Each one of us needs to be able to envision a world of inclusion. And while changes can develop in individuals’ minds and hearts, they must also become manifest in ACTIONS if social change is to take place.

I want to emphasize the importance of action.  You have heard it said that “knowledge is power.”  I disagree with that. Knowledge is not power, but merely POTENTIAL power. Knowledge becomes powerful when it’s acted upon. You could have all the knowledge in the world, but if you don’t act on it, it is useless. And, we must not let the excuse that we can’t do everything prevent us from the some thing that we can do.
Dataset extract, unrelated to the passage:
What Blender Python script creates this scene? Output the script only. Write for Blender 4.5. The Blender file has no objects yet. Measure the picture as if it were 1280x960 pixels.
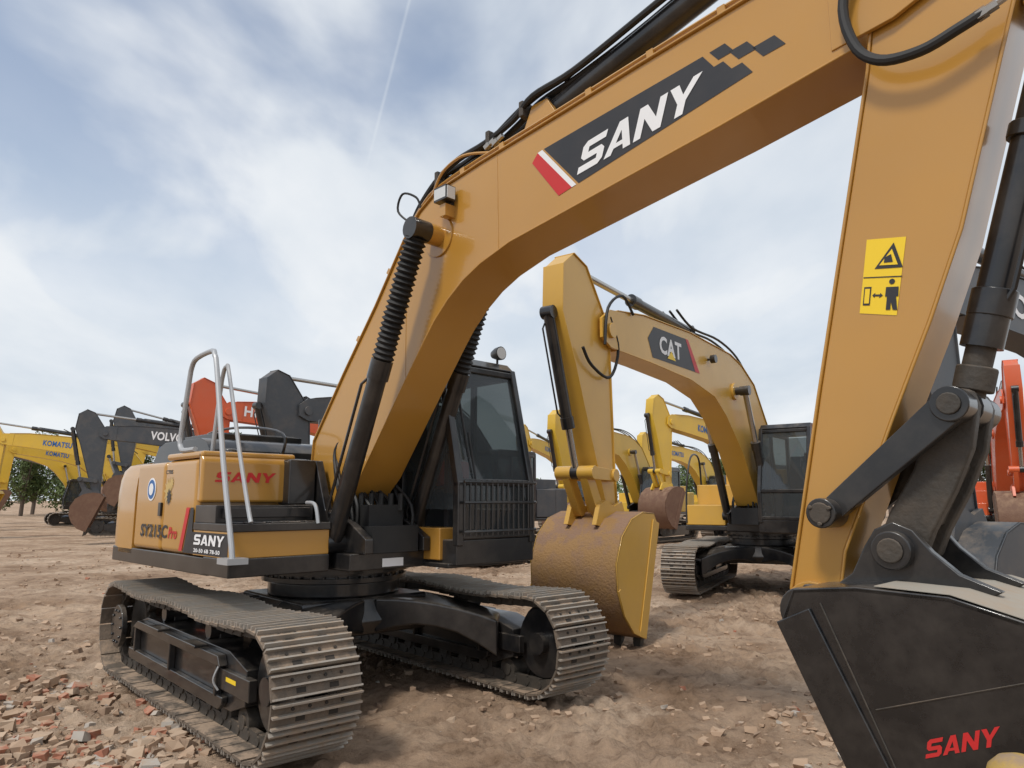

Together, we recognize the truth and remember the past. Together, we transform the trauma and empathize with others. Together, we stand up for each other against all forms of injustice. Together, we have the power to make a difference and to stop and prevent genocide. The journey for humanity continues anew, through our actions for a better future.

And, as anthropologist Margaret Mead reminds us, “Never doubt that a small group of thoughtful, committed individuals can change the world; indeed, it is the only thing that ever has.”

(Dr. Matthew Ari Jendian earned his doctorate from the University of Southern California and is a professor of sociology at California State University, Fresno.  He is also the founding director of the Humanics Program at Fresno State, where he has taught since 1995.)